Auch dem unbedarftesten Touristen dürfte klar sein, daß man sich die Schuhe auszieht, bevor man in einen Tempel eintritt. Grundsätzlich ist es aber auch wichtig, daß man jedesmal, bevor man in ein Haus eintritt, die Schuhe auszieht. Das nicht nur etwa, damit man den Boden nicht schmutzig macht, sondern weil es ganz einfach eine Beleidigung der Bewohner ist, mit Schuhen in ein Haus einzutreten. Thais kennen normalerweise keine Stühle, sondern alles sitzt auf dem Boden, und auch das Essen wird normalerweise auf dem Boden serviert. Aus diesem Grund wird großer Wert auf die Sauberkeit des Bodens gelegt, es ist also eine grobe Unhöflichkeit, wenn der Farang mit Straßenschuhen darüber spaziert. Man gibt damit zu erkennen, daß man das Haus nicht mehr achtet als einen Stall, wo man ja auch die Schuhe nicht auszuziehen braucht, wenn man hineingeht. Bei uns auf dem Dorf zieht sogar jeder Kunde seine Sandalen aus, bevor er in den kleinen Supermarkt eintritt.
Thais haben eine instinktive Abneigung davor, über unangenehme Dinge oder Entwicklungen zu sprechen. Wenn ich z.B. mal die Sprache darauf bringen will, was zu tun wäre, wenn etwas Negatives oder gar ein Unglück eintreten würde, höre ich immer nur "yah puht" (sprich nicht davon). Ich weiß nicht, ob dieser Unwille, über unangenehme Dinge zu sprechen, nun auf den Aberglauben zurückzuführen ist, durch das Aussprechen solch trauriger Dinge erst das Unglück herbeizureden, oder ganz einfach nur auf das Bemühen, unangenehmen Gedanken auszuweichen, nach dem Motto "wenn ich die Augen zumache, geht das Böse weg". Wahrscheinlich ist beides der Fall.
Kleinere Fehler oder Mißgeschicke werden einfach mit "mai pen rai" (macht nix) beiseite gelegt.

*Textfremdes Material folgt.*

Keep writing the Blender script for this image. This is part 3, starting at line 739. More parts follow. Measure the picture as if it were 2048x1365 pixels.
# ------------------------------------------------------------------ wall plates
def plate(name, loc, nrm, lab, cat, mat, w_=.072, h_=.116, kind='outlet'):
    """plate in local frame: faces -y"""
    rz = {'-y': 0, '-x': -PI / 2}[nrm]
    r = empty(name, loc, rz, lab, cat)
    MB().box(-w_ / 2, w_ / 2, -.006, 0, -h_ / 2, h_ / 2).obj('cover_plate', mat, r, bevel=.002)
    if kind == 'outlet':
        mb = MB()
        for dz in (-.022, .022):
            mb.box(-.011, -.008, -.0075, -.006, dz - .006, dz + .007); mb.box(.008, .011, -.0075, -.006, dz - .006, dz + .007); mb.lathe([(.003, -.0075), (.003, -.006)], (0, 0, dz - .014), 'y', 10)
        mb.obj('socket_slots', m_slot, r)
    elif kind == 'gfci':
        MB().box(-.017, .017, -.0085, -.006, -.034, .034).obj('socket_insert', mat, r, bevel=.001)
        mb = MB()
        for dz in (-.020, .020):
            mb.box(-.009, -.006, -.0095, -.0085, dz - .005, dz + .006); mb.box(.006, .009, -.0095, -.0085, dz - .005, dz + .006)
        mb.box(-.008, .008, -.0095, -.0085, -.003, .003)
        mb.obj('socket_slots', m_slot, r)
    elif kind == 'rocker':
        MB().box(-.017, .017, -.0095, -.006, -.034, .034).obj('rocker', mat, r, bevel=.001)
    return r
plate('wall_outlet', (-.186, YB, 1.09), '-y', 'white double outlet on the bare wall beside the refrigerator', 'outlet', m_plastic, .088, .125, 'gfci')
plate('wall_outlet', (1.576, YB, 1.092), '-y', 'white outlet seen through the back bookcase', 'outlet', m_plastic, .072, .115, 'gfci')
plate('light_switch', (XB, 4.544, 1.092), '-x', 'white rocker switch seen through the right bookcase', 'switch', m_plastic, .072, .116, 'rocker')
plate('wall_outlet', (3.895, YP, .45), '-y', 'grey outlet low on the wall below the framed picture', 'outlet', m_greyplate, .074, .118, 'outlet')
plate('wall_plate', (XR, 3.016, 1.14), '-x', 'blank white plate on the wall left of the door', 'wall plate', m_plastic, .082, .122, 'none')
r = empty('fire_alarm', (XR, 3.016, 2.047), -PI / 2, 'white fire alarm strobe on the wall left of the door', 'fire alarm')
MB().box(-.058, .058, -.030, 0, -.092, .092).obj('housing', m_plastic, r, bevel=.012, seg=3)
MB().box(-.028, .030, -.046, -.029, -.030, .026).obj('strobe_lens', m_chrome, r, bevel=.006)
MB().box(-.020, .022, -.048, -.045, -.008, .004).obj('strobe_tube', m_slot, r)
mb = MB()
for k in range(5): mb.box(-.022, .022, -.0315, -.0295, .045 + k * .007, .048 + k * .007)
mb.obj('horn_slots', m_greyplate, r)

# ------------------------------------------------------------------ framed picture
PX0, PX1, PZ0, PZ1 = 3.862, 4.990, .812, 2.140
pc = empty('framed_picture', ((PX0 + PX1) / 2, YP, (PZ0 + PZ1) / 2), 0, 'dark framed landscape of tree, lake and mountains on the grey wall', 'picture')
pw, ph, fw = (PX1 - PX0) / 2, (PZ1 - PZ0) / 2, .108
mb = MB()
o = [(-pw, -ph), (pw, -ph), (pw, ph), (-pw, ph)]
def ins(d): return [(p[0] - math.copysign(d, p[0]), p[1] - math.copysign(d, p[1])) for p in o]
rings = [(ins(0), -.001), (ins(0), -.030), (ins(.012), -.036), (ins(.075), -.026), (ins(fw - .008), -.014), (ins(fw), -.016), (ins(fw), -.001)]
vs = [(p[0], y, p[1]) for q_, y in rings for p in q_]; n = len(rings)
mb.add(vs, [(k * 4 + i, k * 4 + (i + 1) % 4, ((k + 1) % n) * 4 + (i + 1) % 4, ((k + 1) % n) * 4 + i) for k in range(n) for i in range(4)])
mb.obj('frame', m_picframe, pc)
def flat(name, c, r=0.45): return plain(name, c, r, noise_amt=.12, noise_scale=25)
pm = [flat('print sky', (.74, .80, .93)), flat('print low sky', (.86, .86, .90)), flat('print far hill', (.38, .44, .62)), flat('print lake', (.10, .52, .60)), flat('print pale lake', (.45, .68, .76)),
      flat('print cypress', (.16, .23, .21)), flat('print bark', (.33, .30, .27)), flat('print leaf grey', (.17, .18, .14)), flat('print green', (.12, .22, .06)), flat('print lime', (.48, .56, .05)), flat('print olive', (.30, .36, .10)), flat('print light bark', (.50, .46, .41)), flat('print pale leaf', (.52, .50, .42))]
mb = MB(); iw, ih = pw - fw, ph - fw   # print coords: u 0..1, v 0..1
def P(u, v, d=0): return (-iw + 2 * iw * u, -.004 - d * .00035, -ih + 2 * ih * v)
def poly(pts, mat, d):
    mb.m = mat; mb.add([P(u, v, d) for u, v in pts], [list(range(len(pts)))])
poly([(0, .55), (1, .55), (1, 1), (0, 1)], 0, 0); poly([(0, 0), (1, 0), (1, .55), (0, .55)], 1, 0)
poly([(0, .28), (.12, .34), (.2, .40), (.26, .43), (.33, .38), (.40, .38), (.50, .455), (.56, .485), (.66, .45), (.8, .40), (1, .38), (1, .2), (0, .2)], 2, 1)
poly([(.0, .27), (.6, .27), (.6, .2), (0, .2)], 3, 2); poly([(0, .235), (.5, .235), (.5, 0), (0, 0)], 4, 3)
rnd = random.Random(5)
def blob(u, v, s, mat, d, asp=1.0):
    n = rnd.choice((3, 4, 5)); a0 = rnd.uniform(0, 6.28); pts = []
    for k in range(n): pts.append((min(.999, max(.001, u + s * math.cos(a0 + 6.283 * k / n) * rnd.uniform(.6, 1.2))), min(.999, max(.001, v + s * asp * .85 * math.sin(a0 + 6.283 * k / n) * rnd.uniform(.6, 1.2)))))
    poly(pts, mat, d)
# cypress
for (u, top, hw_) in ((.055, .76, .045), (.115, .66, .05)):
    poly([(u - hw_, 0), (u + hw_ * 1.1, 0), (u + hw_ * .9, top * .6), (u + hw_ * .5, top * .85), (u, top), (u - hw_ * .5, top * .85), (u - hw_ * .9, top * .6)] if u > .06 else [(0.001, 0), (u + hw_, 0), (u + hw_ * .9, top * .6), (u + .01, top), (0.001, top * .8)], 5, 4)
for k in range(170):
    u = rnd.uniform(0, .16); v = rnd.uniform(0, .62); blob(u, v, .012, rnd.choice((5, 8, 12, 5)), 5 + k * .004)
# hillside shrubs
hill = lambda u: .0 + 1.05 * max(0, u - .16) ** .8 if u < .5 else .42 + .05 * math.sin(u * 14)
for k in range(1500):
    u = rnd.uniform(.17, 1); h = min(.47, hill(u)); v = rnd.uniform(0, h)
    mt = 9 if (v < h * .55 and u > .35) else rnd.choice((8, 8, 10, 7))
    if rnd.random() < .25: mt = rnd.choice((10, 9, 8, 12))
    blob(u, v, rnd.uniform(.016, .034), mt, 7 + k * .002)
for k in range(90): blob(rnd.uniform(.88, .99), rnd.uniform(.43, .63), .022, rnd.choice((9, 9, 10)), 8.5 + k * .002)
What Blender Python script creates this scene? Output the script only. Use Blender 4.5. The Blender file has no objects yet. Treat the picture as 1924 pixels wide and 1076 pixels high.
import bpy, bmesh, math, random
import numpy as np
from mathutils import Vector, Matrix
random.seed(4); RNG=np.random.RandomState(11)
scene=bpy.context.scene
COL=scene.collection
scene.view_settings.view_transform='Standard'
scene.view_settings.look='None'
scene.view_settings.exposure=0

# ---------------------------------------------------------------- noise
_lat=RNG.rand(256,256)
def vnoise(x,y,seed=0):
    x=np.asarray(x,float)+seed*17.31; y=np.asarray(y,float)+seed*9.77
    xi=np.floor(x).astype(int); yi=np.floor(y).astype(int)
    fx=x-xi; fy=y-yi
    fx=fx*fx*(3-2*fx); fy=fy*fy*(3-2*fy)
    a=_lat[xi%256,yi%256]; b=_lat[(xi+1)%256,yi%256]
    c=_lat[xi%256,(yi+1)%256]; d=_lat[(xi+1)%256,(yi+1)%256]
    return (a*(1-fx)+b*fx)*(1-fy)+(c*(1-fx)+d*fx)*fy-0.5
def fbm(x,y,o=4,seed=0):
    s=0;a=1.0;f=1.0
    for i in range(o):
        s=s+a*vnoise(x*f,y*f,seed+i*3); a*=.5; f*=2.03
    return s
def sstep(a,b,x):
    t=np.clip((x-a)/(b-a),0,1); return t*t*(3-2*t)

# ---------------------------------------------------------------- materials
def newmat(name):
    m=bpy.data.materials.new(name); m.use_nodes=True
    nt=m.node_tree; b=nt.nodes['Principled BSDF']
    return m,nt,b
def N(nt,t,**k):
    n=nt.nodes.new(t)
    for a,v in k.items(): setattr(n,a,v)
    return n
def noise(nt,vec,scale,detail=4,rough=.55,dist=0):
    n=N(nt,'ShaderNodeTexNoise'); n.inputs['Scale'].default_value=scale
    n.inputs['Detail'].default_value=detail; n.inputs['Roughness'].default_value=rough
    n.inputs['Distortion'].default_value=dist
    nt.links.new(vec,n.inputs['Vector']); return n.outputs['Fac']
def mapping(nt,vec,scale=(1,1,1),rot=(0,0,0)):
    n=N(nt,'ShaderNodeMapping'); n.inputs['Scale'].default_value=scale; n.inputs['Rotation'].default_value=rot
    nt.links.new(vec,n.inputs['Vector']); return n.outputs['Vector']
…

Auch für diese Einstellung liegen die Wurzeln im Buddhismus. Was passiert, muss passieren, man kann nichts dagegen tun. Warum soll man sich dann lange darüber den Kopf zerbrechen? Es ist Schicksal, Karma, wahrscheinlich liegen die Ursachen dafür in einem früheren Leben. Das ist nicht mehr zu korrigieren, aber man wird versuchen, in diesem Leben alles richtig zu machen, damit im nächsten so ein Mißgeschick nicht wieder vorkommen kann.
Etwas, wovor der Farang sich auch hüten muss, ist bei Ärger laut zu werden oder zu schreien. Auch bei uns gilt das Sprichwort "wer schreit, hat Unrecht", einem Thai gegenüber wirkt Schreien aber aggressiv und beleidigend. Durch lautstarkes Pochen auf sein gutes Recht wird man oft jede Möglichkeit versperren, sein Recht zu bekommen, vor allem bei Ordnungshütern.